Чайковский и я смотрели в тарелки.
Иван Александрович Всеволожский был доволен исполнением мною декораций и сказал мне наедине:
– Вот что, сделайте эскизы к «Фаусту», только ничего не говорите «нашим» – они все против. Я пришлю за ними Кондратьева. Я вам могу предложить хороший оклад и аршинные. Вот я начал рисунки, посмотрите…
И он показал мне свои маленькие рисунки костюмов.
– Ну что? – спросил он.
Что я мог сказать – такие добрые глаза смотрели на меня сквозь очки.
– Краски бы поярче, – сказал я.
– Краски? – повторил Всеволожский с грустным лицом. – У меня краски акварельные, но, может быть, прибавить гуашь?
– Прибавьте.
– Направо, – показал он в окно, – касса Императорского двора, ход с Невского.

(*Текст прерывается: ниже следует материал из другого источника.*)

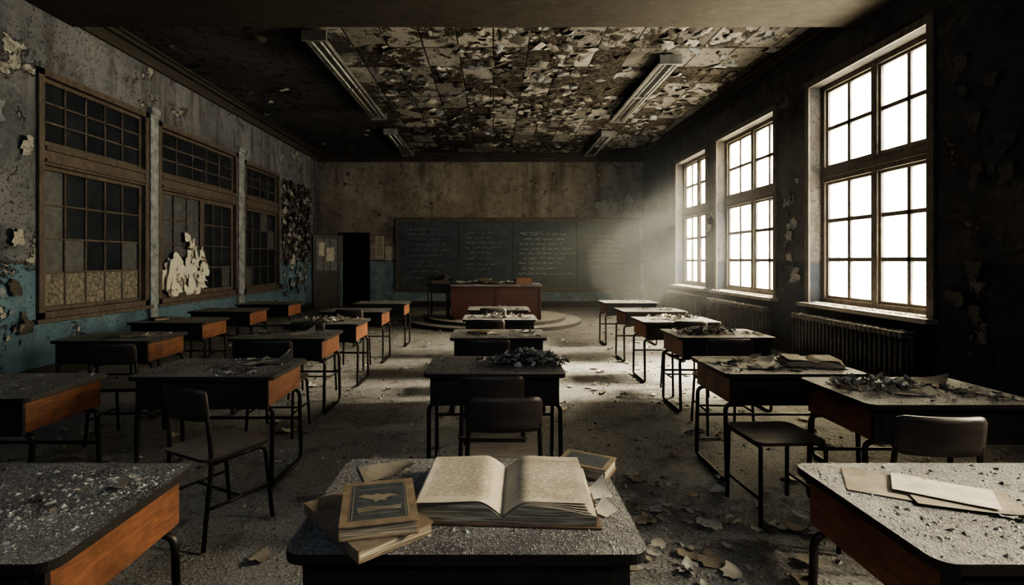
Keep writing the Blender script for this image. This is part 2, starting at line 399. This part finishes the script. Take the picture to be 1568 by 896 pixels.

Вот вам ассигновка за работу. – И он дал мне длинную синюю бумажку. – Получите деньги, вам пригодятся. Ну, до свидания. Не забудьте же о «Фаусте», только никому не говорите.
– Что же вы будете делать с этими деньгами? – спросил меня в тот же день Савва Иванович, смеясь.
– Построю маленький деревянный дом-мастерскую на Долгоруковской, в саду Червенко, и буду писать картины.
– Ну, на две тысячи нельзя построить дом. Какой вы, Коровин, чудак!..
Последние годы Мамонтова
Театр был переполнен. Он замер при первых звуках необычайного голоса Шаляпина. Все кругом померкло – только он один, этот почти мальчик, Сусанин. Публика плакала при фразах: «Взгляни в лицо мое, последняя заря…»
Савва Иванович, посмотрев на меня, сказал на ухо:
– Вот это артист.
За ужином, по окончании спектакля, у Саввы Ивановича были все артисты и гости. Шаляпин был очень оживлен, я никогда раньше не видел такого веселого человека. Он рассказывал анекдоты, подражая еврею, грыз сахар, представляя обезьяну. Потом пел сопрано, подражая артисткам, представлял, как они ходят по сцене. Движения его были быстры и изящны. Он ушел, окруженный артистками, кататься на Волгу.